No Country for Shiksas

Aside from our “shadowing” days, this would be the most face time we would get with The Congressman.  During all of the time we spent pitching how educational and inspirational this trip would be, we forgot it actually would.

First on a long list of campaign stops was a breakfast debate with The Congressman’s opponent and Democrat, at a synagogue.

I offhandedly made a juvenile comment to one of the city representatives that I would love to run for The Congressman’s seat someday.

“Do you believe in gun control?” he asked.

“Yes.”

“Then forget it.  You’re not Jewish either.”

I naively fought back that it didn’t matter in a democracy, blah blah blah.   But he was right.

Kiryas Joel, the village of Ultra-Orthodox Satmar Hasidic Jews was located in the district.  Thousands of members typically vote as a massive bloc.  Wielding a disproportionate political influence over the rest of the district, this one village is the key to winning the election.

Hunting was a big part of life in three of the counties represented by The Congressman.  During hunting season you were more likely to see a car with a deer strapped to its top than one with an “I (Heart) New York” bumper sticker.

 

Ideal Candidate

 

So, if you weren’t Jewish and pro-gun control, good luck getting on the ballot.  One out of two wouldn’t win you the election and (spoiler alert) The Congressman would go on to beat his opponent in this election and another in 2000.

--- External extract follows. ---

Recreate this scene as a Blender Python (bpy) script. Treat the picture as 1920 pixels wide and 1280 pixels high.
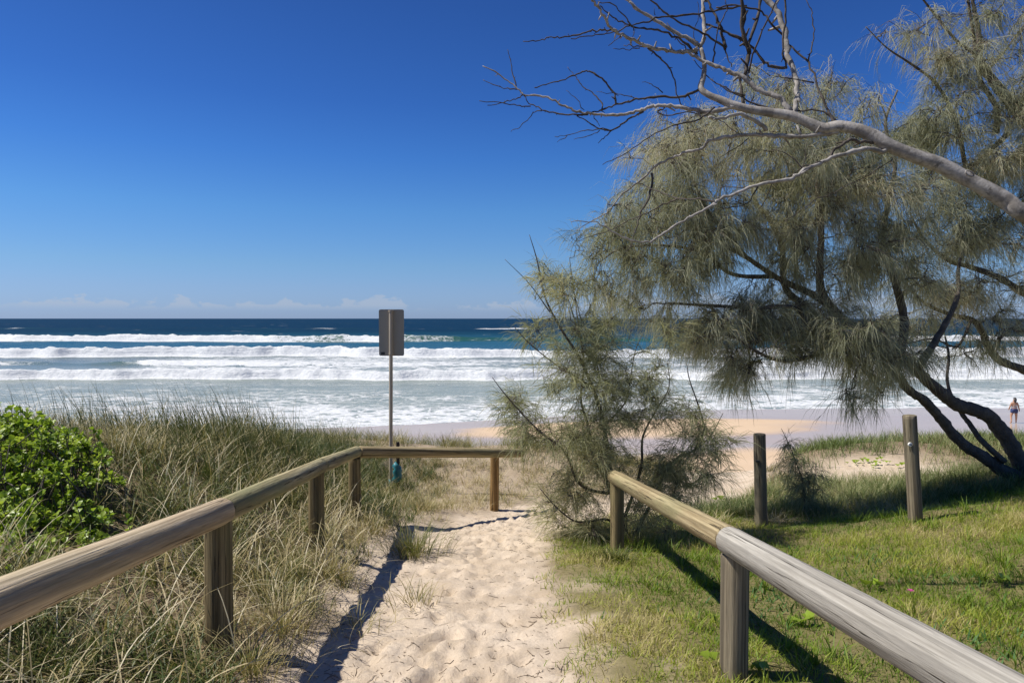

It didn’t hurt The Congressman that a “glitch” by his opponent’s campaign resulted in unwanted robocalls to voters throughout the district at three and four in the morning.

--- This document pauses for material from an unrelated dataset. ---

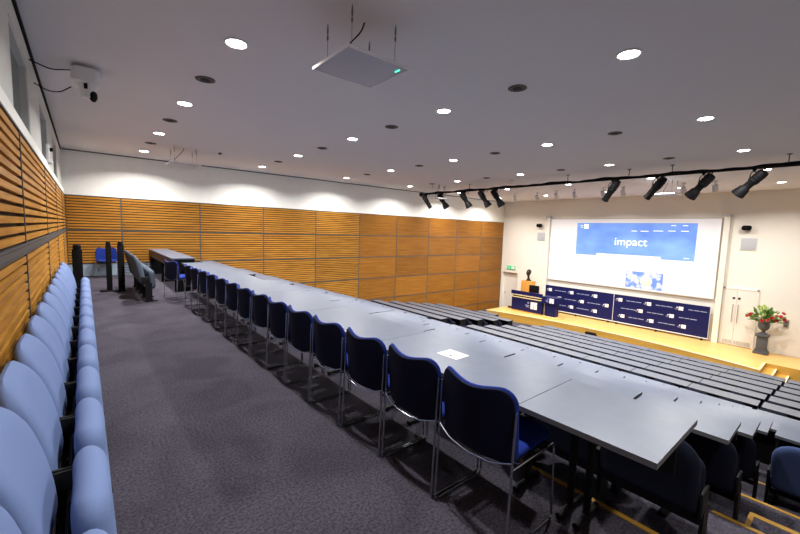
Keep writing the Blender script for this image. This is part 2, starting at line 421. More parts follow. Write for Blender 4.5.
# ------------------------------------------------------------------ projector on the ceiling
t = empty('projector', (.09, 7.0, 3.30))
bm = nb(); slab(bm, rrect(.30, .52, .05, .05), .17, lambda a, b, c: (a, b-.26, c+.30), bev=.03); obj('housing', bm, 'whitep', t)
bm = nb(); lathe(bm, [(.13, .0), (.10, -.06), (.075, -.16), (.07, -.20)], 20, org=(.02, -.05, .24)); obj('lens_column', bm, 'whitep', t)
bm = nb(); lathe(bm, [(.05, 0), (.075, .02), (.08, .05), (.04, .08)], 18, axis=(1, -.2, 0), org=(.04, -.05, .08)); obj('lens_cap', bm, 'black', t)
bm = nb(); box(bm, -.12, .12, .0, .24, .385, .432); obj('ceiling_bracket', bm, 'whitep', t, sm=False)
bm = nb(); box(bm, -.02, .02, -.2, -.1, .14, .2, bev=.005); obj('sensor_box', bm, 'black', t)
for c_ in list(t.children):
    if c_.name.startswith('lens_cap'): c_.parent = [q for q in t.children if q.name.startswith('lens_column')][0]
tag(t, 'white ceiling projector with downward lens column beside the high windows', 'projector')
bm = nb(); tube(bm, arc_pts([(XL-.03, 6.5, 3.55), (-.25, 6.6, 3.52), (-.15, 6.8, 3.6), (-.03, 6.9, 3.66)], .1, 6), .008, 6)
o = obj('cable', bm, 'black'); tag(o, 'upper black cable drooping from window wall to the projector', 'cable')
bm = nb(); tube(bm, arc_pts([(XL-.03, 7.0, 3.42), (-.30, 7.0, 3.35), (-.18, 7.0, 3.36), (-.06, 6.95, 3.45)], .1, 6), .007, 6)
o = obj('cable', bm, 'black'); tag(o, 'lower black cable drooping from window wall to the projector', 'cable')
t = empty('wall_box', (XL-.045, 8.4, 2.56))
bm = nb(); box(bm, 0, .10, -.12, .12, 0, .05, bev=.01); box(bm, .02, .07, -.05, .05, .05, .30, bev=.012); obj('housing', bm, 'whitep', t)
bm = nb(); lathe(bm, [(.03, 0), (.03, .03), (.015, .04)], 12, axis=(1, 0, 0), org=(.07, 0, .22)); obj('lens', bm, 'black', t)
tag(t, 'small white device standing on the ledge beneath the high windows', 'camera')

# ------------------------------------------------------------------ tip-up auditorium seats
def make_seat(fab, wd=.575, backh=.95, label='', cat='seat'):
    t = empty('auditorium_seat')
    def fb(a, b, c):   # a across (Y), b up, c thickness
        z = .36+b; k = b/(backh-.36); bulge = .025*math.sin(min(1, max(0, k))*PI)
        return (-.13-.13*k**1.2+c+ (bulge if c > 0 else 0) - .02*math.cos(a/wd*PI)*(1 if c > 0 else 0), a, z)
    bm = nb(); pillow(bm, dense(rrect(wd, backh-.36, .17, .06, 8)), .10, fb); obj('backrest', bm, fab, t)
    def fc(a, b, c):
        return (.035+c-.02*(b/.40)+.01*math.cos(a/wd*PI), a, .26+b)
    bm = nb(); pillow(bm, dense(rrect(wd-.02, .40, .08, .07, 6)), .12, fc, r0=.68); obj('cushion', bm, fab, t)
    for s in (-1, 1):
        bm = nb(); box(bm, -.10, .02, s*(wd/2+.012)-.010, s*(wd/2+.012)+.010, .02, .40); box(bm, -.12, .12, s*(wd/2+.012)-.014, s*(wd/2+.012)+.014, 0, .02)
        box(bm, -.17, -.02, s*(wd/2+.012)-.008, s*(wd/2+.012)+.008, .38, .53, bev=.004)
        obj('leg', bm, 'blackm', t)
    bm = nb(); box(bm, -.10, .01, -wd/2, wd/2, .30, .34); tube(bm, [(-.05, -wd/2, .43), (-.05, wd/2, .43)], .012, 8)
    obj('hinge_bar', bm, 'blackm', t)
    return t
sproto = make_seat('seatfab', wd=.555)
for k in range(14):
    s = sproto if k == 0 else copy_tree(sproto)
    s.location = (-.04, 1.59-.607*1.5+.607*k, 0)
    tag(s, 'slate blue tip-up seat against the slatted wall, %s from the camera end' % ORD[k+1], 'seat', 'tip-up seats along the slatted wall')
# small armrest bars between backs and cushions
# free-standing seat unit near the far wall
fproto = make_seat('greyfab', wd=.56, backh=.98)
for k in range(4):
    s = fproto if k == 0 else copy_tree(fproto)
    s.location = (1.05, 9.75+.62*k, 0)
    tag(s, 'grey tip-up seat in the short loose row near the far wall, %s from camera' % ORD[k+1], 'seat', 'loose row of grey seats near the far wall')
def black_stand(x, y, h, wd, label, foot):
    t = empty('black_stand', (x, y, 0))
    bm = nb(); slab(bm, rrect(wd, h, wd*.28, .02, 5), wd*.7, lambda a, b, c: (a, c, b+.02), bev=.015); obj('post', bm, 'black', t)
    bm = nb(); lathe(bm, [(wd*.3, h-.02), (wd*.42, h+.02), (wd*.42, h+.07), (wd*.25, h+.10)], 14); obj('cap', bm, 'black', t)
    bm = nb(); box(bm, -wd*.6-foot, wd*.6, -.12, .12, 0, .03, bev=.01); obj('foot', bm, 'black', t)
    tag(t, label, 'stand')
black_stand(-.13, 10.6, 1.06, .17, 'tall black stand beside the slatted wall past the last blue seat', 0.0)
black_stand(.43, 11.4, 1.10, .11, 'left of two slim black stands with flat feet near the grey seats', .12)
black_stand(.66, 11.3, 1.10, .13, 'right of two slim black stands with flat feet, touching the grey seats', .10)

# ------------------------------------------------------------------ stacking chairs
def make_chair():
    t = empty('stacking_chair'); W2 = .258
    def back_fn(off):
        def f(a, b, c):
            k = b/.38
            x = -.225-.035*k+.07*(a/.26)**2+c
            return (x+off, a, .468+b-.015*math.cos(a/.22*PI)*k)
        return f
    bm = nb(); pillow(bm, dense(rrect(.508, .395, .085, .05, 6), .04), .026, back_fn(.014), r0=.93); obj('backrest', bm, 'bluefab', t)
    bm = nb(); pillow(bm, dense(rrect(.498, .388, .083, .048, 6), .04), .014, back_fn(-.004), r0=.96); obj('back_shell', bm, 'navyshell', t)
    bm = nb(); pillow(bm, dense(rrect(.47, .44, .09, .06, 6), .05), .05, lambda a, b, c: (-.17+b, a, .498+c+.012*(b/.44)-.02*max(0, (b-.36)/.08)**2), r0=.85); obj('seat', bm, 'bluefab', t)
    bm = nb(); slab(bm, rrect(.45, .42, .08, .05, 6, 0, .005), .014, lambda a, b, c: (-.17+b, a, .468+c+.01*(b/.44)), bev=.004, seg=2); obj('seat_shell', bm, 'navyshell', t)
    for s in (-1, 1):
        y = s*W2
        bm = nb(); tube(bm, arc_pts([(-.195, y, .77), (-.205, y, .50), (-.222, y, .008), (.225, y, .008), (.20, y, .478), (-.205, y, .466)], .035), .0068, 8)
        obj('leg_frame', bm, 'chrome', t)
    bm = nb(); tube(bm, arc_pts([(-.205, -W2, .50), (-.235, -W2*.6, .466), (-.243, 0, .450), (-.235, W2*.6, .466), (-.205, W2, .50)], .05), .0055, 8); obj('rear_crossbar', bm, 'chrome', t)
    bm = nb(); tube(bm, [(.10, -W2, .462), (.10, W2, .462)], .006, 8); tube(bm, [(-.12, -W2, .458), (-.12, W2, .458)], .006, 8); obj('seat_crossbar', bm, 'chrome', t)
    return t
cproto = make_chair()
cy = [1.262+.543*k for k in range(14)]
for k, y in enumerate(cy):
    c = cproto if k == 0 else copy_tree(cproto)
    c.location = (1.83-.006*k+random.uniform(-.012, .012), y, 0); c.rotation_euler = (0, 0, R(random.uniform(-1, 1)))
    tag(c, 'royal blue chrome-framed chair pushed up to back-row tables, %s from the camera' % ORD[k+1], 'chair', 'blue chairs along the back row of tables')
c = copy_tree(cproto); c.location = (1.60, 9.45, 0); c.rotation_euler = (0, 0, R(18))
tag(c, 'royal blue chair pulled out at an angle, farthest at the back-row tables', 'chair', 'blue chairs along the back row of tables')
c = copy_tree(cproto); c.location = (.50, 14.40, 0); c.rotation_euler = (0, 0, R(-90))
tag(c, 'royal blue chair standing alone against the far slatted wall', 'chair')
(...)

As a society, we are quick to look the other way when the President lies under oath, but it’s a whole other story when a pre-recorded message interrupts your R.E.M. cycle; it’s hard to forgive and forget.

I don’t remember much about this particular debate but was relatively unimpressed with the opponent.  He was super skinny and didn’t have the impressive presence of The Congressman’s posse.

The Congressman spent his opening remarks in typical form, taking most of the time acknowledging the organizers by name and then getting right down to business for the last couple of seconds allotted.

During the opponent’s closing remarks the usually unflappable Congressman threw a pen down on the dais in response to one of the claims.  The debate ended with a handshake, and since we weren’t offered a plate at the breakfast buffet, we were off to brunch.